- _Goal_: Pick out every line in the data below that holds "picture".

- _Input rows_:
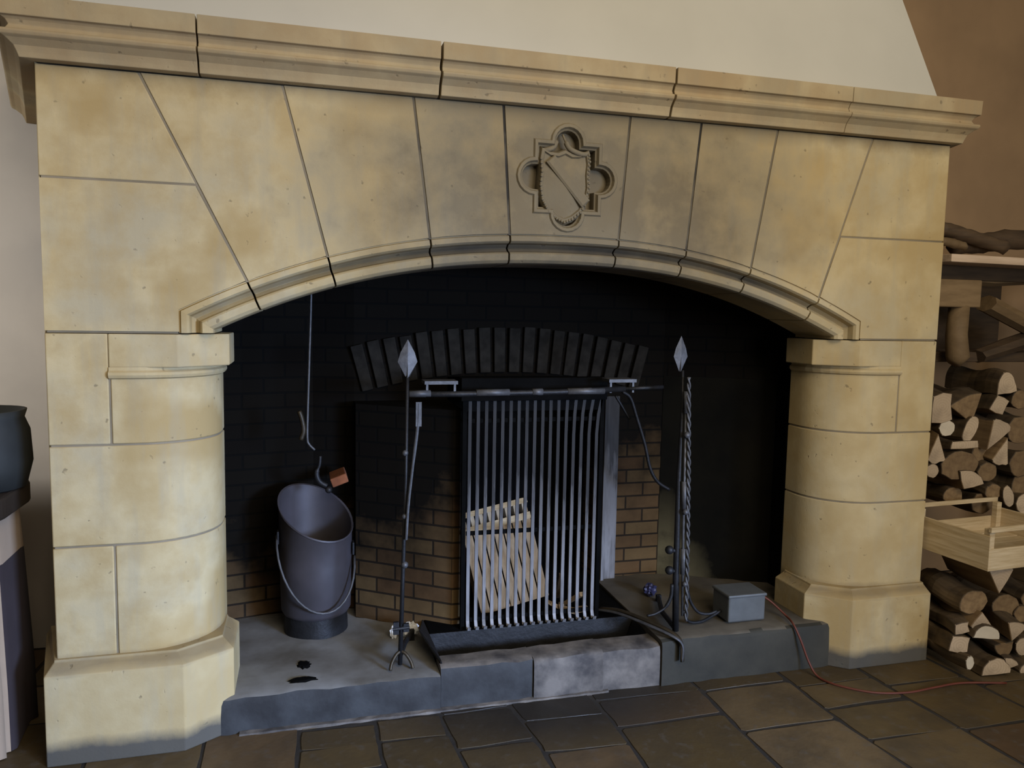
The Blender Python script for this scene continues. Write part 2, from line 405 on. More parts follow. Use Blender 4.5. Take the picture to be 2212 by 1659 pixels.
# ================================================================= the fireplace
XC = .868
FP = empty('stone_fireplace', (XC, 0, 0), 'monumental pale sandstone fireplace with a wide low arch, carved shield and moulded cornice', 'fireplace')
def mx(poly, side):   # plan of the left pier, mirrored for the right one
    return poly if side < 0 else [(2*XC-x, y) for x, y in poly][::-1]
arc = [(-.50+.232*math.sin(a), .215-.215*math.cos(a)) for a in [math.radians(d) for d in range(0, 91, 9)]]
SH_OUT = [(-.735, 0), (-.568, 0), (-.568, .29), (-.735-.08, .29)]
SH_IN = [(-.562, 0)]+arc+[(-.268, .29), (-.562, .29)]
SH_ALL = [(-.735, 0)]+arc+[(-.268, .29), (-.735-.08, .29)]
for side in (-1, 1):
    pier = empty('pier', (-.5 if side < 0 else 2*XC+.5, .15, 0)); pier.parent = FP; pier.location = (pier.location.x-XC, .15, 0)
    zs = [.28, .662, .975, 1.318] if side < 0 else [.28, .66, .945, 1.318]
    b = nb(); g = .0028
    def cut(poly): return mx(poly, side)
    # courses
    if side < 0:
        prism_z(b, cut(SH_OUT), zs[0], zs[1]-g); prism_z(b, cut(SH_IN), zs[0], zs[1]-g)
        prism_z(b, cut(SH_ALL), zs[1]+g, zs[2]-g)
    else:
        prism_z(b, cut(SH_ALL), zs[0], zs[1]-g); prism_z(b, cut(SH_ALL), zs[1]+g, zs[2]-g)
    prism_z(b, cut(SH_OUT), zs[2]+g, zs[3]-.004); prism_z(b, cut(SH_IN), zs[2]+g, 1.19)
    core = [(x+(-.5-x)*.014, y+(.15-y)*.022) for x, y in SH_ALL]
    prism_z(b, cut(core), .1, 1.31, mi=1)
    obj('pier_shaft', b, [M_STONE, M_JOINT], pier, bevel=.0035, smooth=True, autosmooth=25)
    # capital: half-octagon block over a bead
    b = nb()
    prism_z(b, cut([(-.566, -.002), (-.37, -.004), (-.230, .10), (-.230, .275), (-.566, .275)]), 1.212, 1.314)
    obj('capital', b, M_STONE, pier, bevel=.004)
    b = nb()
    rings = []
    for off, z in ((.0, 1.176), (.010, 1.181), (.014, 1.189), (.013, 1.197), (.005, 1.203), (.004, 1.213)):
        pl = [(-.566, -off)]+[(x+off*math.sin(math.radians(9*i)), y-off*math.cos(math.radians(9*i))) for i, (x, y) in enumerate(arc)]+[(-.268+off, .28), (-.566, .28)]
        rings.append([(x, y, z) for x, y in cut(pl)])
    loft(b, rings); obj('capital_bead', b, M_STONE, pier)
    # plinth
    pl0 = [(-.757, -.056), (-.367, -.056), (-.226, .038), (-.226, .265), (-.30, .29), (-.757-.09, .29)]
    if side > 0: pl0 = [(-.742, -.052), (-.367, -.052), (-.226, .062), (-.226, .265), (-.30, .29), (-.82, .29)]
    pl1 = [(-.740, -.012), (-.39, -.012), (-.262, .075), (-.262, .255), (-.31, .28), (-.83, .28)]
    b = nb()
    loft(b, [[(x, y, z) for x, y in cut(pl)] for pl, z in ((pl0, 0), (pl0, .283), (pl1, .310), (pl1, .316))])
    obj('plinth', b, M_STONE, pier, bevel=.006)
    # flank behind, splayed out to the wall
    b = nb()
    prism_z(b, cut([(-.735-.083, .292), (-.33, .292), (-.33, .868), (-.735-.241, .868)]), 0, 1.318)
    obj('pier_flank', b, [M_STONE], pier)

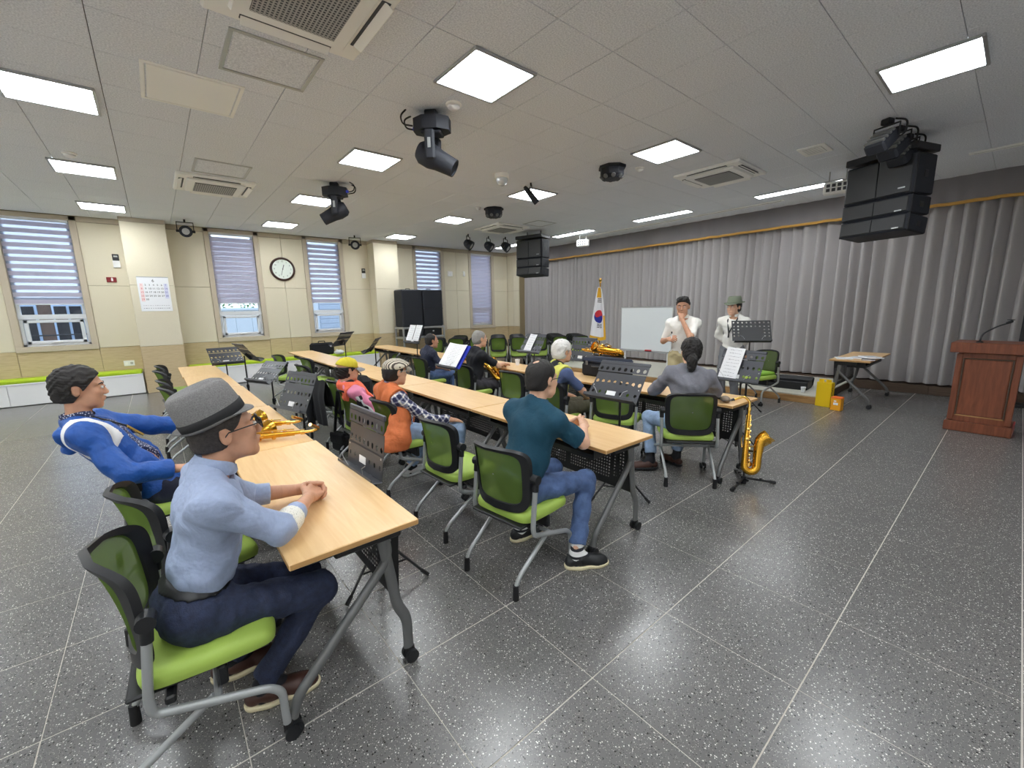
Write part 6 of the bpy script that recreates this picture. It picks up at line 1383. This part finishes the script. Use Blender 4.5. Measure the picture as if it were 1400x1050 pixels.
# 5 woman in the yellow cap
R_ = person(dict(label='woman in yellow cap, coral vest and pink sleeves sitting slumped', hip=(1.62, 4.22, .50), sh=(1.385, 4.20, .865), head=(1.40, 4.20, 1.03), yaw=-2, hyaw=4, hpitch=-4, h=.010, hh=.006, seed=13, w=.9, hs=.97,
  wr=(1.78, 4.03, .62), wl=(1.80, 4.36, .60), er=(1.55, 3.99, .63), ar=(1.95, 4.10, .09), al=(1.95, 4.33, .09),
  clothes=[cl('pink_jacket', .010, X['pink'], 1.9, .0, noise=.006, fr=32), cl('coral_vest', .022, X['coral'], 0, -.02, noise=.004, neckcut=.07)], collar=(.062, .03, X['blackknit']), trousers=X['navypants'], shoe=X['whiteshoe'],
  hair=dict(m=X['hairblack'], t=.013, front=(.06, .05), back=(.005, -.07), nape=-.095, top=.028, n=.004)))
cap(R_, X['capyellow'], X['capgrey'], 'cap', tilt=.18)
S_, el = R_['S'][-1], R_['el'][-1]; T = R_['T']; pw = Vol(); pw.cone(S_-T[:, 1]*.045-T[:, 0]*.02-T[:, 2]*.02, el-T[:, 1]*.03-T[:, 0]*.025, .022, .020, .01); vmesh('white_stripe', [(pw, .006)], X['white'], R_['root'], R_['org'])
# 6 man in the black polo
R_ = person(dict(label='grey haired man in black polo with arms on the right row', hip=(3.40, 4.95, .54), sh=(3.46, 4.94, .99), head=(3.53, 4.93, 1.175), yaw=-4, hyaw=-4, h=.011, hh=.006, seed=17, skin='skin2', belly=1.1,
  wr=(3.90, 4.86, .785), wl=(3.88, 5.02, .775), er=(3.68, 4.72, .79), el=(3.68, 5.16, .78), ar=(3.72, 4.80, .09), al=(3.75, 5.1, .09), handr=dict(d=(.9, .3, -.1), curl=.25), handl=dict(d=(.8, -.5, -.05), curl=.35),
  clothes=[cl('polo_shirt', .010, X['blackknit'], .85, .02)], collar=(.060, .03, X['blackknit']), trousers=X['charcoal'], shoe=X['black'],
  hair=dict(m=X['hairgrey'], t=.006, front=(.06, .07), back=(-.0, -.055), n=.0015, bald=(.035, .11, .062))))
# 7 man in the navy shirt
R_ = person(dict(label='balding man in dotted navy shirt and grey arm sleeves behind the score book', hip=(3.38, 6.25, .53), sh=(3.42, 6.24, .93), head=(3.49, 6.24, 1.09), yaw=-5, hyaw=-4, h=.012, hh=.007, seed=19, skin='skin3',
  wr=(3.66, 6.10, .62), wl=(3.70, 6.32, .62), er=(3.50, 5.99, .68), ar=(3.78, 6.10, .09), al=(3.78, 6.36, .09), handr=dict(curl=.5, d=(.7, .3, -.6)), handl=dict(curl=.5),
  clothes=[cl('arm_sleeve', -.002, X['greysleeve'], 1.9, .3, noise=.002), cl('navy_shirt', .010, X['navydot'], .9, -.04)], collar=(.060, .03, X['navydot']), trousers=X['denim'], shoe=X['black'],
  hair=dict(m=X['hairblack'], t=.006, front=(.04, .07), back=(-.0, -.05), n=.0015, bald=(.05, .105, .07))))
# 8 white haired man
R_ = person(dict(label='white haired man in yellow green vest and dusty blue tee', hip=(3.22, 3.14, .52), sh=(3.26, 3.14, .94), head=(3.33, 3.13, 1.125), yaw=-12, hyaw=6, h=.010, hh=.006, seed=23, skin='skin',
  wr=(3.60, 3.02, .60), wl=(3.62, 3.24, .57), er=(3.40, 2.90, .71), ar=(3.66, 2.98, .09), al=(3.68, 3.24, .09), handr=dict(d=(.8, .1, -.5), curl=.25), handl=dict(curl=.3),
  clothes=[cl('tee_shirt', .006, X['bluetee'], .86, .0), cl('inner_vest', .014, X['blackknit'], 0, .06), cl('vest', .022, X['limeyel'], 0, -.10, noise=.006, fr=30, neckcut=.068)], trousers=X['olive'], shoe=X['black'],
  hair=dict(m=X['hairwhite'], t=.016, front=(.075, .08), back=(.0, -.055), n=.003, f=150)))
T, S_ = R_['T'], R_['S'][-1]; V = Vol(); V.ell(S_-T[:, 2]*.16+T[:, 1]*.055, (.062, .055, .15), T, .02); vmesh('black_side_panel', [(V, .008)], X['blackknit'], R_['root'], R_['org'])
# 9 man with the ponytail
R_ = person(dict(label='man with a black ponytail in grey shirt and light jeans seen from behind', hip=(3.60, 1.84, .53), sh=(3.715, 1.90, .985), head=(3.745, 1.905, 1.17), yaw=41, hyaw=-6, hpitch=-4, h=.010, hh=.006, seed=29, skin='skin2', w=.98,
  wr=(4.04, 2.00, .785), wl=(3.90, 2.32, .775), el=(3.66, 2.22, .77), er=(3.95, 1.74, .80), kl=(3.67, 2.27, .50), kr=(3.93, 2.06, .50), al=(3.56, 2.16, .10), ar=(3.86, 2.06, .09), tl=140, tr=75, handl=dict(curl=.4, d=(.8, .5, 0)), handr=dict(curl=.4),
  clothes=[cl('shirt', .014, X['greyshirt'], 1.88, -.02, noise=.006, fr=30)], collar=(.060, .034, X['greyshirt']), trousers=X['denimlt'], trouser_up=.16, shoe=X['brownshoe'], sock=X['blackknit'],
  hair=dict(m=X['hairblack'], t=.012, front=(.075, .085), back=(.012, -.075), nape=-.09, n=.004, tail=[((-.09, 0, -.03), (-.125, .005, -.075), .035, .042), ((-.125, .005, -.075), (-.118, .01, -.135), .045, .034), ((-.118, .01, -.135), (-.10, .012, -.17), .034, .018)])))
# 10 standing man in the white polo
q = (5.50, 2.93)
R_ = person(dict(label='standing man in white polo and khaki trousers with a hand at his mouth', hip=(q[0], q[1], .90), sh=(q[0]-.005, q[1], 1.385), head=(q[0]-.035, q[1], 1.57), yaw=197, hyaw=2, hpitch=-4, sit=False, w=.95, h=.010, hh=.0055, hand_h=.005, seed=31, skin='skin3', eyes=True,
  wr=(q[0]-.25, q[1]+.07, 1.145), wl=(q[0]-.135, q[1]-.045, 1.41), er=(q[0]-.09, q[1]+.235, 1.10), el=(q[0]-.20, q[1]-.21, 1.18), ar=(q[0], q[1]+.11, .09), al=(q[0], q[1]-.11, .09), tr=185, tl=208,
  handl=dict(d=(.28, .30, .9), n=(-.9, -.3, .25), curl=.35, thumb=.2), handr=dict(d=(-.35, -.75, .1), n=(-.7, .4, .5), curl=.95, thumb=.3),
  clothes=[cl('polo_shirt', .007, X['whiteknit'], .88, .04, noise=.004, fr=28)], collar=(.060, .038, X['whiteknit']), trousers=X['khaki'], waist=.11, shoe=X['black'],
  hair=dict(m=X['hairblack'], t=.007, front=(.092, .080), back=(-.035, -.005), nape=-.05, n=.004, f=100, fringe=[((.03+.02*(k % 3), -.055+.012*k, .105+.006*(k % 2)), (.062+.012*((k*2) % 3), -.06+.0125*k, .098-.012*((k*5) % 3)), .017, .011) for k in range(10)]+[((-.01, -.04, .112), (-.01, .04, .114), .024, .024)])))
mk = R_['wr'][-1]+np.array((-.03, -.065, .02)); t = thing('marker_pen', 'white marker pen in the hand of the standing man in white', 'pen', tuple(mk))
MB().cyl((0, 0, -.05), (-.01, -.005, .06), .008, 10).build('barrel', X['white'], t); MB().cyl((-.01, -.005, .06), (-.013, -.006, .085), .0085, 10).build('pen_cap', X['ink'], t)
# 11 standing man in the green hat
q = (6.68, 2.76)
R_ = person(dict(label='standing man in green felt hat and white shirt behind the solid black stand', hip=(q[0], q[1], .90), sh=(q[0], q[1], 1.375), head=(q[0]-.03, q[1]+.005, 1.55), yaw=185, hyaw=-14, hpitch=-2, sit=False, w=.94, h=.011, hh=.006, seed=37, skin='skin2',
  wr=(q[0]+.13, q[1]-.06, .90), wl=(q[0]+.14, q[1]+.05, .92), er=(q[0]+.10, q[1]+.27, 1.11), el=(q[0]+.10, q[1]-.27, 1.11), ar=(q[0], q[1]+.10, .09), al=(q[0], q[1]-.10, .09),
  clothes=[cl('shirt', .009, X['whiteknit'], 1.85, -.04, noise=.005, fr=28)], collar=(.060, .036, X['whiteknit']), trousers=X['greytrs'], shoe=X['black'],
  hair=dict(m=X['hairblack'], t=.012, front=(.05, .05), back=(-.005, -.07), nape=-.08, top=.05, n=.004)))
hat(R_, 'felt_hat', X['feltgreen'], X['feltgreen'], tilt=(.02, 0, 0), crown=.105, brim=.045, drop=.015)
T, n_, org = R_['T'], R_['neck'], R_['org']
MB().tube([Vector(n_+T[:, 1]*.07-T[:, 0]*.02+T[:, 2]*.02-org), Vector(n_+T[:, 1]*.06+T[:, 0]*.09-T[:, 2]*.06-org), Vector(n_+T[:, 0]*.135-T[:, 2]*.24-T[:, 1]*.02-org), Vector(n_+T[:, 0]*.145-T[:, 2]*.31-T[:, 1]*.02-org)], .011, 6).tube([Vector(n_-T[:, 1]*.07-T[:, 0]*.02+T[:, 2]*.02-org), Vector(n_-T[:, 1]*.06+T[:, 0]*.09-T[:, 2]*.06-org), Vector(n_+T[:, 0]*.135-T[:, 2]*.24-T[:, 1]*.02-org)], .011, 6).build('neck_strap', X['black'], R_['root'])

- _Output of the exercise_:
The Blender Python script for this scene continues. Write part 2, from line 405 on. More parts follow. Use Blender 4.5. Take the picture to be 2212 by 1659 pixels.
Write part 6 of the bpy script that recreates this picture. It picks up at line 1383. This part finishes the script. Use Blender 4.5. Measure the picture as if it were 1400x1050 pixels.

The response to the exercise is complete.